Locate all lines in the data below that hold "objects" and show them.

RECORDED DATA ->
● ● ● ● ● ● ●

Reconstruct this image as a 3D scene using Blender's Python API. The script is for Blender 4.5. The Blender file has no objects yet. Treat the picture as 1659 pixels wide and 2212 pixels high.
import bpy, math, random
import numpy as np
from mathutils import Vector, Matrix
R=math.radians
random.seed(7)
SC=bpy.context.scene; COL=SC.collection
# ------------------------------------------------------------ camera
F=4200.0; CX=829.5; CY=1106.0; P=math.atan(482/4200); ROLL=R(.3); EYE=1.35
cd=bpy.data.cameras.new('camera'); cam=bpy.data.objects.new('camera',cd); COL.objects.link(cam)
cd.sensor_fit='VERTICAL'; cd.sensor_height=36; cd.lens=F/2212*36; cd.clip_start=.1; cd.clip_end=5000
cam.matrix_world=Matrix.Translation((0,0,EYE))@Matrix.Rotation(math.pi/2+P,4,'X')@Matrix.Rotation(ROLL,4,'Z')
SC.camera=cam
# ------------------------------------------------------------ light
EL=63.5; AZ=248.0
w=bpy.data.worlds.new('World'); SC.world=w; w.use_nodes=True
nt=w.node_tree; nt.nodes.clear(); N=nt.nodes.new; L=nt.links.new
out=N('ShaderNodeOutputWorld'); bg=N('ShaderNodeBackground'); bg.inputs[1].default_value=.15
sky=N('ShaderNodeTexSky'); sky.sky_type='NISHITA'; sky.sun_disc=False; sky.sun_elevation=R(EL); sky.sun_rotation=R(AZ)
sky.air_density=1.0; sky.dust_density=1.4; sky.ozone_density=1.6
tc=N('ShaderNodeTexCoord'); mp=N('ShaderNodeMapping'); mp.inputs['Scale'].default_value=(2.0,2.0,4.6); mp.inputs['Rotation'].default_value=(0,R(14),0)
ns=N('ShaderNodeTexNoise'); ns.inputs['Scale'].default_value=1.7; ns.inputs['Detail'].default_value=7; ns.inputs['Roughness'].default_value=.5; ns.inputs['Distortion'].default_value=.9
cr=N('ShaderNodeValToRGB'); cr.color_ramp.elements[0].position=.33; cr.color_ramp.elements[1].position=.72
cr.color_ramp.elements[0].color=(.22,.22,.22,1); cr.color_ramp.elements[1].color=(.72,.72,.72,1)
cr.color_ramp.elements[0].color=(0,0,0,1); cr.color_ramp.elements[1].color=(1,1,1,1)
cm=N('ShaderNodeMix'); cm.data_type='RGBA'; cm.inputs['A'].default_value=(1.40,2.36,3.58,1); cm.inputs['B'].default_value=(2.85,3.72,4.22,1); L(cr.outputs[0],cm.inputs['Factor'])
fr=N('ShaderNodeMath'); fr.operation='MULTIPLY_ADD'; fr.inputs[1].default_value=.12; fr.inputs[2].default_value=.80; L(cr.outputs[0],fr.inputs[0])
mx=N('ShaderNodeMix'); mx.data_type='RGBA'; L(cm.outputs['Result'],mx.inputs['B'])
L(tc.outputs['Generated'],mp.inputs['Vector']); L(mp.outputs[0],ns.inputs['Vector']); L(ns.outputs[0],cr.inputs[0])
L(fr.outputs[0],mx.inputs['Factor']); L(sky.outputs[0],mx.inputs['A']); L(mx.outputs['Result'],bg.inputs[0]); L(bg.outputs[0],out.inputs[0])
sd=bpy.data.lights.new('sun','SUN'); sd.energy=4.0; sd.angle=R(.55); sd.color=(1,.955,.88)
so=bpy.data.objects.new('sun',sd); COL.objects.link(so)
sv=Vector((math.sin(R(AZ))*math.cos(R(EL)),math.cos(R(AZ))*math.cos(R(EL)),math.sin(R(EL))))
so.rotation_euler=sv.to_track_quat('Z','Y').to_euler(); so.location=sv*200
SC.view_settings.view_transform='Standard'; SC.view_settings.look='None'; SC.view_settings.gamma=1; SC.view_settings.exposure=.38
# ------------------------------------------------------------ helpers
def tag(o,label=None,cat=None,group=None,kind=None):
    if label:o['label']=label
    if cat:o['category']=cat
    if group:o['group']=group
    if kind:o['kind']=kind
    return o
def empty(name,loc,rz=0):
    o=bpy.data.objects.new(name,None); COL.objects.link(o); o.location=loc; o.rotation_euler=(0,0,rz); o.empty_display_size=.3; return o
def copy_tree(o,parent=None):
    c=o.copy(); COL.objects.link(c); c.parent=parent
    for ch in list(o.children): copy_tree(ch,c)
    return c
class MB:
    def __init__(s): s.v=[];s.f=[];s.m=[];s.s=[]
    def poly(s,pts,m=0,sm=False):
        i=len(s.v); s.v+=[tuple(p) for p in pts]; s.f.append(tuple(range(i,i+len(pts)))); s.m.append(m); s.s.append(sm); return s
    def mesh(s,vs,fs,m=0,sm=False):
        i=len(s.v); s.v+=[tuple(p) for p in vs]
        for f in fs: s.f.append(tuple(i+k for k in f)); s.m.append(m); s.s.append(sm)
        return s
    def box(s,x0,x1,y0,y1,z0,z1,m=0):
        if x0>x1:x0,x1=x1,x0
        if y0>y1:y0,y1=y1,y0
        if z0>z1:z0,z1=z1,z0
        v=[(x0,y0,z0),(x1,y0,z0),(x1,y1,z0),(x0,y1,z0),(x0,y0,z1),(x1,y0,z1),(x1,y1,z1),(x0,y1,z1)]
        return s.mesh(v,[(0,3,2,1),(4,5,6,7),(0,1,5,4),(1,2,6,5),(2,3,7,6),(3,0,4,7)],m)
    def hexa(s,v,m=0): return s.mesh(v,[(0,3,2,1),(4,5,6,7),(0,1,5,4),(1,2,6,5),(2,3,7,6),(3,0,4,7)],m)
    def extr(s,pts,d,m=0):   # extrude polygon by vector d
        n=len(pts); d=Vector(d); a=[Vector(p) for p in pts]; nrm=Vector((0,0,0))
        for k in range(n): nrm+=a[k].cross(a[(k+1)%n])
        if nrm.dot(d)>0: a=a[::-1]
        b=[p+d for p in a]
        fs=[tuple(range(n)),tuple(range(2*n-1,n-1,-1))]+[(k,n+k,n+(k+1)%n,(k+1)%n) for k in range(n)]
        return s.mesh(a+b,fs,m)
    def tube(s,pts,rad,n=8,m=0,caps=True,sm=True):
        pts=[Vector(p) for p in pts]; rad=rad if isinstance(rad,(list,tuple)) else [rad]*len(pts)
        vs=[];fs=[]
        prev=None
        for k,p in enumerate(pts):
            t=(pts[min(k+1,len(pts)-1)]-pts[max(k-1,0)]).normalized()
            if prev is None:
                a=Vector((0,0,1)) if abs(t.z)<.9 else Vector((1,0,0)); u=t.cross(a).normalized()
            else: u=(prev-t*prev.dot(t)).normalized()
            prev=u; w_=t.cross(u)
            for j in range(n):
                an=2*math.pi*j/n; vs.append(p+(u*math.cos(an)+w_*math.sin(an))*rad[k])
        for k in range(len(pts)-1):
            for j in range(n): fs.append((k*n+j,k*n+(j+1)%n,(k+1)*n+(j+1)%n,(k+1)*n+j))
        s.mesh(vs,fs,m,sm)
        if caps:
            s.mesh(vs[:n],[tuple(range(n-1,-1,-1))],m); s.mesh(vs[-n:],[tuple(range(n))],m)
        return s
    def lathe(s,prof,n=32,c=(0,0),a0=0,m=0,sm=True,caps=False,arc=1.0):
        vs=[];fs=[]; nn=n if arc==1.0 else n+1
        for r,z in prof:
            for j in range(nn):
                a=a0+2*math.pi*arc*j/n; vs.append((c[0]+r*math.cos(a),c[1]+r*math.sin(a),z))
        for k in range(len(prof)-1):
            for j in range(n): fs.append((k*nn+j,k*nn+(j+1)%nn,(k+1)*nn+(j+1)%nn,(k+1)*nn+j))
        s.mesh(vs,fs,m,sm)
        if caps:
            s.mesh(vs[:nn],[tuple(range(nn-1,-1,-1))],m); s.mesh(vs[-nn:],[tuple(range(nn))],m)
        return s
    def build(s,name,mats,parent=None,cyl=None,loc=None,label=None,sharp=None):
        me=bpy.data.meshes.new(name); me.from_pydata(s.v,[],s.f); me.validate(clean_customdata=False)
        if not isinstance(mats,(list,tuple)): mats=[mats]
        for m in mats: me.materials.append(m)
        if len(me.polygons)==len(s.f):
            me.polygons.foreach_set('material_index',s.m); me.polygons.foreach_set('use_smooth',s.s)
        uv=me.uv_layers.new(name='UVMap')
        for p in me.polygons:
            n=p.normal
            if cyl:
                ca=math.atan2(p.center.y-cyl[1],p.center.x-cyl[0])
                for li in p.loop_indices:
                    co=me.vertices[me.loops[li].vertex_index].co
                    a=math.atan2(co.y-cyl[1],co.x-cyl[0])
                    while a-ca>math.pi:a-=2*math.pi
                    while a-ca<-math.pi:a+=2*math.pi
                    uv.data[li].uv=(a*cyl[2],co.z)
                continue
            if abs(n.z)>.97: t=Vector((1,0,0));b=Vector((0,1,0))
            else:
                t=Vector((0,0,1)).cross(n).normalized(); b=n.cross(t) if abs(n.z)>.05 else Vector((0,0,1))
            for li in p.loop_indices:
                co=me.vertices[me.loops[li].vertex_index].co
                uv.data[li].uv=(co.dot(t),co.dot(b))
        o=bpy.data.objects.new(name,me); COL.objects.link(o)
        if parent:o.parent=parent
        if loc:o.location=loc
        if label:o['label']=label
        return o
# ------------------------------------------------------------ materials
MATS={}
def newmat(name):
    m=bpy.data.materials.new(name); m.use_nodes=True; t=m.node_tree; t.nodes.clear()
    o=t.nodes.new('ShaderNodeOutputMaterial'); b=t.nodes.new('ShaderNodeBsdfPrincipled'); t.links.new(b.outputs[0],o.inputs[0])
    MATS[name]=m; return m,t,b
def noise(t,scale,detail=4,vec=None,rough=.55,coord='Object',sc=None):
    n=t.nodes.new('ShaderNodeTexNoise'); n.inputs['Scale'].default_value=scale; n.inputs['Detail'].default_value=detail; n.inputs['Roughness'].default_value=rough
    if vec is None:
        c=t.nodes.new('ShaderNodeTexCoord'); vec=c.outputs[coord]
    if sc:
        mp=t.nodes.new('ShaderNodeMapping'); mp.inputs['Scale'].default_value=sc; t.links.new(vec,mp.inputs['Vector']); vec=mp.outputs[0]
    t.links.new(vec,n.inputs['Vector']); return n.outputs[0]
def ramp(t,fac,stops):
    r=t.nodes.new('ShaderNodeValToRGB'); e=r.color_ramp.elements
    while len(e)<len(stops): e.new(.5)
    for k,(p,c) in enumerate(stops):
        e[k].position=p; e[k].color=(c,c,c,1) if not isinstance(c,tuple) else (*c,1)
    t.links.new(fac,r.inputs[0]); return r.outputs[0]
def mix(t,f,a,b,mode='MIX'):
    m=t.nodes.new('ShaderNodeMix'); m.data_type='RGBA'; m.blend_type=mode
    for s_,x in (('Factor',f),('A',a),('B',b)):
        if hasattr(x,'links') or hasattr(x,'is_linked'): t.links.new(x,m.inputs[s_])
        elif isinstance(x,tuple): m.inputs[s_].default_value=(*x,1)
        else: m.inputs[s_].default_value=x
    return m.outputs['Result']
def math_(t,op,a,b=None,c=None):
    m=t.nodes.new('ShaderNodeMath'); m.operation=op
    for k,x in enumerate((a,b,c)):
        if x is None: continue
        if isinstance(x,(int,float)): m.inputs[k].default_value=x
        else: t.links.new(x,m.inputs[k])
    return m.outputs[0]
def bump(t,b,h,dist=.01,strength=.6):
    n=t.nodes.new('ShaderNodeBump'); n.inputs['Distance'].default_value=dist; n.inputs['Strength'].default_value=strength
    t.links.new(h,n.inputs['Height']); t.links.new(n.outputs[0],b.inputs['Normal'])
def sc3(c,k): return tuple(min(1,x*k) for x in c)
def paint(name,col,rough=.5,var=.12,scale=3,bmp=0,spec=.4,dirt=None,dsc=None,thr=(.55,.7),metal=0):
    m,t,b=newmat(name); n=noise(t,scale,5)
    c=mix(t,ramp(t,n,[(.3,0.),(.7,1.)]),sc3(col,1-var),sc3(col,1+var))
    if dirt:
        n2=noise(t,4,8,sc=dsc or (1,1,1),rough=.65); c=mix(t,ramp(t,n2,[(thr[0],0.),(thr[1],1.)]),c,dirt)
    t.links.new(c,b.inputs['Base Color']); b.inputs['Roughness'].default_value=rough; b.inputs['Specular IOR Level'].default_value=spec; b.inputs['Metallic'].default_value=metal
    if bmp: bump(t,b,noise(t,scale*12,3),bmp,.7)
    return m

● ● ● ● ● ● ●

SOLUTION FOR THIS TASK ->
Reconstruct this image as a 3D scene using Blender's Python API. The script is for Blender 4.5. The Blender file has no objects yet. Treat the picture as 1659 pixels wide and 2212 pixels high.
cd=bpy.data.cameras.new('camera'); cam=bpy.data.objects.new('camera',cd); COL.objects.link(cam)
so=bpy.data.objects.new('sun',sd); COL.objects.link(so)
    o=bpy.data.objects.new(name,None); COL.objects.link(o); o.location=loc; o.rotation_euler=(0,0,rz); o.empty_display_size=.3; return o
    c=o.copy(); COL.objects.link(c); c.parent=parent
        o=bpy.data.objects.new(name,me); COL.objects.link(o)